* Begin *

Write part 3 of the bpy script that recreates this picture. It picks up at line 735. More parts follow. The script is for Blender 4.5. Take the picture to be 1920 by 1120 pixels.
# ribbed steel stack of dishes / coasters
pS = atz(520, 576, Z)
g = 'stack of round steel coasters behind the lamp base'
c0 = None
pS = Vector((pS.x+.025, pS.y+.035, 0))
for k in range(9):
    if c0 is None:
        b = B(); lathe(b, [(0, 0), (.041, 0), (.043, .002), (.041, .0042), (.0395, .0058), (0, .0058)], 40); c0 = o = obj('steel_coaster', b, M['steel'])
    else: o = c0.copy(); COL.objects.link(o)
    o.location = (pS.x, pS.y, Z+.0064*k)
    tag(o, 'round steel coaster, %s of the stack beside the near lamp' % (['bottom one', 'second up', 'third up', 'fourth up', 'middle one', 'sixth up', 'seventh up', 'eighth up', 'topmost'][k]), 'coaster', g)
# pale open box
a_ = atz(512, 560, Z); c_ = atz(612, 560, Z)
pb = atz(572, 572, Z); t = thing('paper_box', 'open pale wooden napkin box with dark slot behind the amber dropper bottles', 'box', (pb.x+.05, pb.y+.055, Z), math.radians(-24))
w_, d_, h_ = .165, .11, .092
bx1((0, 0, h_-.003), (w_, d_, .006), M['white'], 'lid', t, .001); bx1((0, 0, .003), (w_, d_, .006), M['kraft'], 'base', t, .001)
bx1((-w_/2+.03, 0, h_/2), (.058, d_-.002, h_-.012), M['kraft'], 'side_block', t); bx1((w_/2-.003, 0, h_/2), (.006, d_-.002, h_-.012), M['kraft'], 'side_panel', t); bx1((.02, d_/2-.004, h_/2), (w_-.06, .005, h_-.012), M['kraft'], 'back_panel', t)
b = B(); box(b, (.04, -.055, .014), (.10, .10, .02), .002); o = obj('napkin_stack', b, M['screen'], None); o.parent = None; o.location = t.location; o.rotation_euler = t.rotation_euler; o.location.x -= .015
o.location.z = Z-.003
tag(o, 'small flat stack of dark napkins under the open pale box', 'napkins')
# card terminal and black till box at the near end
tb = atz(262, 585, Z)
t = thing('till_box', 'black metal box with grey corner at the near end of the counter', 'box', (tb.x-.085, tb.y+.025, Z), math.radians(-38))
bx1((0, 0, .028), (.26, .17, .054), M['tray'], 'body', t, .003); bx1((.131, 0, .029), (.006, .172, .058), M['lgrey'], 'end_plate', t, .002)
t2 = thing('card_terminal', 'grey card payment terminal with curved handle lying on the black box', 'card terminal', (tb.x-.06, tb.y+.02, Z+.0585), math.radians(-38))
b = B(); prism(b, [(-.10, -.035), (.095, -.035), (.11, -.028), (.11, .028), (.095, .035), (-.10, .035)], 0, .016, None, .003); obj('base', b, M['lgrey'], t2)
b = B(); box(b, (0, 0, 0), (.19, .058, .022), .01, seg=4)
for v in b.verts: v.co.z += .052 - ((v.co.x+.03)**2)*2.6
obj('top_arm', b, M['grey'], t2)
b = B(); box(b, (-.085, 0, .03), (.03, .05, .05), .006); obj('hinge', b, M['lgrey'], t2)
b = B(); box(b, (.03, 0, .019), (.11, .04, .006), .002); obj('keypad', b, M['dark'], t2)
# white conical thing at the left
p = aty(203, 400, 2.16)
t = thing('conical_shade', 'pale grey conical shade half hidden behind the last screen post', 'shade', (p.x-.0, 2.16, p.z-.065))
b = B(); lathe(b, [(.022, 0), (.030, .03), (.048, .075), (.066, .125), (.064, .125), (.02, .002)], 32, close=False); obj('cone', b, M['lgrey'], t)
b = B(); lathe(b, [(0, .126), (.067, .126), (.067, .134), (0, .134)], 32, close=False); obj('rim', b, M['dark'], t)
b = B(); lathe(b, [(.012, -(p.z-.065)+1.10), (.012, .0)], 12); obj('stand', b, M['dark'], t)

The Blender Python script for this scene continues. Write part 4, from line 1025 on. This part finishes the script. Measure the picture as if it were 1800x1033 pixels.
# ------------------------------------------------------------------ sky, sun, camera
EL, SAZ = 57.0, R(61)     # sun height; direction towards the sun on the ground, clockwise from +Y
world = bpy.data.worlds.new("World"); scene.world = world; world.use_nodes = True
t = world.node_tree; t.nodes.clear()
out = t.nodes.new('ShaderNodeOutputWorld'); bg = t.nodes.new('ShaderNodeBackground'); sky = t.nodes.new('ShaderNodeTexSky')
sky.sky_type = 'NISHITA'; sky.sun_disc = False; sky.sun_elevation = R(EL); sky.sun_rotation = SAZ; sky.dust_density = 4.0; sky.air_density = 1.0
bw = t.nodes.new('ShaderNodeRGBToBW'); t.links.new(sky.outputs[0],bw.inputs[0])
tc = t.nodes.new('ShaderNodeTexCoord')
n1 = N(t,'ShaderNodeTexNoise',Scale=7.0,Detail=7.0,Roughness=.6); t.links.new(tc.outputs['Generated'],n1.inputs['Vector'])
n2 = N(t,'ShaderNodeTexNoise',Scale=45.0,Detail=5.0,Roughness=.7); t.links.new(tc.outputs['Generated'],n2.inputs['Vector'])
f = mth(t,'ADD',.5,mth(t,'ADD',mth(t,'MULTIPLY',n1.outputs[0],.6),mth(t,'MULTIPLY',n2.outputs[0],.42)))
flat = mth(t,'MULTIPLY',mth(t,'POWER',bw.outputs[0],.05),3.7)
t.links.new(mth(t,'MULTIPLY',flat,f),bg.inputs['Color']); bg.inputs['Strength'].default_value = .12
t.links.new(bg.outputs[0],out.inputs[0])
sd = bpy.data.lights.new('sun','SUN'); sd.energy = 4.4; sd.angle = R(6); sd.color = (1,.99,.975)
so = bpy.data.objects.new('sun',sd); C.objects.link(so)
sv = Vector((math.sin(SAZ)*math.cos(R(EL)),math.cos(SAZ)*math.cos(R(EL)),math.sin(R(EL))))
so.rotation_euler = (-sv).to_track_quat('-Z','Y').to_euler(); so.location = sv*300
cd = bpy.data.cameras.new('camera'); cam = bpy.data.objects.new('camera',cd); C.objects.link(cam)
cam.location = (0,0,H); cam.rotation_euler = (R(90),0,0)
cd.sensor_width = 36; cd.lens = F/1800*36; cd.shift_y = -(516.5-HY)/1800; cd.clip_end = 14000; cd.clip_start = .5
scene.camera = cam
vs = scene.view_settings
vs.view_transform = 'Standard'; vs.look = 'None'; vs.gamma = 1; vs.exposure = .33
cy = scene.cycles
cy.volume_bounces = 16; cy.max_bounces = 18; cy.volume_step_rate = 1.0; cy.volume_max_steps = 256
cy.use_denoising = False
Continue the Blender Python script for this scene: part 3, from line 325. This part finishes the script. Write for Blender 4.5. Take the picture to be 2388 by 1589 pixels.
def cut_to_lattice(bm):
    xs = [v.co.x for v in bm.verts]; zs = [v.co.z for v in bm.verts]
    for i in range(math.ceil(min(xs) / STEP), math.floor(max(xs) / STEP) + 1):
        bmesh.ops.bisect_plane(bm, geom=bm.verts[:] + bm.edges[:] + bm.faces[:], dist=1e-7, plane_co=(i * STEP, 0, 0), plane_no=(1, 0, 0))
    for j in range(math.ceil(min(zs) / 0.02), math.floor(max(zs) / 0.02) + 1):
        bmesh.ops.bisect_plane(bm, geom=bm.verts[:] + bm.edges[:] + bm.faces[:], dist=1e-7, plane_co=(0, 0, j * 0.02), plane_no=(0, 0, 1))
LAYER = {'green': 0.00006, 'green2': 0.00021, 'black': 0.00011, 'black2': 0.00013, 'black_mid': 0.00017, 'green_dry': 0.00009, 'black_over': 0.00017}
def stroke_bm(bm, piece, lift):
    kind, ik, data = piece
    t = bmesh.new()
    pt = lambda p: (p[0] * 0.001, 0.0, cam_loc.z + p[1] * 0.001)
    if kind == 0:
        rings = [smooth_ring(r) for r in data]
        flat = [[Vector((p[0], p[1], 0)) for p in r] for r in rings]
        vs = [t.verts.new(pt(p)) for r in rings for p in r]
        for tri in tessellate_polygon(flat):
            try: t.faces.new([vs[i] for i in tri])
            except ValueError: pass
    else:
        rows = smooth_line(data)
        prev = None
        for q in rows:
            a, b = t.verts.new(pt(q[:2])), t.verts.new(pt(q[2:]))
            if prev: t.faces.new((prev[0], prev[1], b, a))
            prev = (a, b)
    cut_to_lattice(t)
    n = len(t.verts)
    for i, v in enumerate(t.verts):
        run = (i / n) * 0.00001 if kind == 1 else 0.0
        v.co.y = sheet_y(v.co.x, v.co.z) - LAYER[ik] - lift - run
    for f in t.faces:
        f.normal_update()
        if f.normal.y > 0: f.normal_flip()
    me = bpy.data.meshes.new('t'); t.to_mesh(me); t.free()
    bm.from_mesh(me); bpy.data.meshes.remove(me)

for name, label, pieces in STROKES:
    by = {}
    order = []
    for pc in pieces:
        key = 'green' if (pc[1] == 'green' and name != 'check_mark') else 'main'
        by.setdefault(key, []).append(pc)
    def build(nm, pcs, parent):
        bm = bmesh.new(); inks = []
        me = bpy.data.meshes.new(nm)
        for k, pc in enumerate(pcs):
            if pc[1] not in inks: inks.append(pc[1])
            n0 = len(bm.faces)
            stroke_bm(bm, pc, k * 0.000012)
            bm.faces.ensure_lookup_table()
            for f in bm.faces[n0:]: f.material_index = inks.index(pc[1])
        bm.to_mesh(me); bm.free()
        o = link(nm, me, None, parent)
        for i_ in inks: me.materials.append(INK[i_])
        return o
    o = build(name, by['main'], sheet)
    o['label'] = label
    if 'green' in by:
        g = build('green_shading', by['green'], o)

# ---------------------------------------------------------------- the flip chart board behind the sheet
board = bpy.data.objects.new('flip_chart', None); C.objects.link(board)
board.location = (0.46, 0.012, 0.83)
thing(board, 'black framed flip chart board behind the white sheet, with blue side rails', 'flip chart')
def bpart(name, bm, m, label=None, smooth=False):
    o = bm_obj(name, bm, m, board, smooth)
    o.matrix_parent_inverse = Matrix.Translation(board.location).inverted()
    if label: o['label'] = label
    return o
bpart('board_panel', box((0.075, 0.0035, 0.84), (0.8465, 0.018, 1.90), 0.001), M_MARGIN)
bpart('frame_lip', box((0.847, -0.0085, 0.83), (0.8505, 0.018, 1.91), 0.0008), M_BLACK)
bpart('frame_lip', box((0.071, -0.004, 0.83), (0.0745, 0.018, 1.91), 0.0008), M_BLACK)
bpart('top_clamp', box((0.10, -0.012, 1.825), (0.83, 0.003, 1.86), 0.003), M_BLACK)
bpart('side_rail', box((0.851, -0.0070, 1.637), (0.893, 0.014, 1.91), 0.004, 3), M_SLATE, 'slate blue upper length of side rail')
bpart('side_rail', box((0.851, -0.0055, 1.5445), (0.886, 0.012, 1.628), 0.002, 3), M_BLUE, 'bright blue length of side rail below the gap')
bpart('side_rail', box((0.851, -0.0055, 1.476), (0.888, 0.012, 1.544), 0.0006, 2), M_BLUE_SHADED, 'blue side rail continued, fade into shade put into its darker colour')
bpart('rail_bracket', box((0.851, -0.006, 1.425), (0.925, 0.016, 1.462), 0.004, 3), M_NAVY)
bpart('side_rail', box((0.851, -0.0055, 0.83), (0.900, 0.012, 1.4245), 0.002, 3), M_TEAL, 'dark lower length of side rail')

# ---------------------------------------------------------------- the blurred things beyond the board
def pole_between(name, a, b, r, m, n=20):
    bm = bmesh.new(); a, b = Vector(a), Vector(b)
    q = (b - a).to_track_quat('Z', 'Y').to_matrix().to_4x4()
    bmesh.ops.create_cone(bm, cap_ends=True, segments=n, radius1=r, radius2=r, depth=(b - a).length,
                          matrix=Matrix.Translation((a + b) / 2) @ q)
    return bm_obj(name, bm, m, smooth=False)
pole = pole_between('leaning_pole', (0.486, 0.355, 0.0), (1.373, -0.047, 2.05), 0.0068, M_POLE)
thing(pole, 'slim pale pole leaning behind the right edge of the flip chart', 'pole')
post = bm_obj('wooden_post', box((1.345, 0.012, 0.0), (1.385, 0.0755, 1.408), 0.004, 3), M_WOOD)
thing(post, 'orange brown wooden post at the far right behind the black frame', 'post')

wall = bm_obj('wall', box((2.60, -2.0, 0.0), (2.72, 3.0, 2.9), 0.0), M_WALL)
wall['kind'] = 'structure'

* End *

**TASK**. How many lines in the records above hold the word "Take"? Give only the number.

**EXPECTED OUTPUT**. 2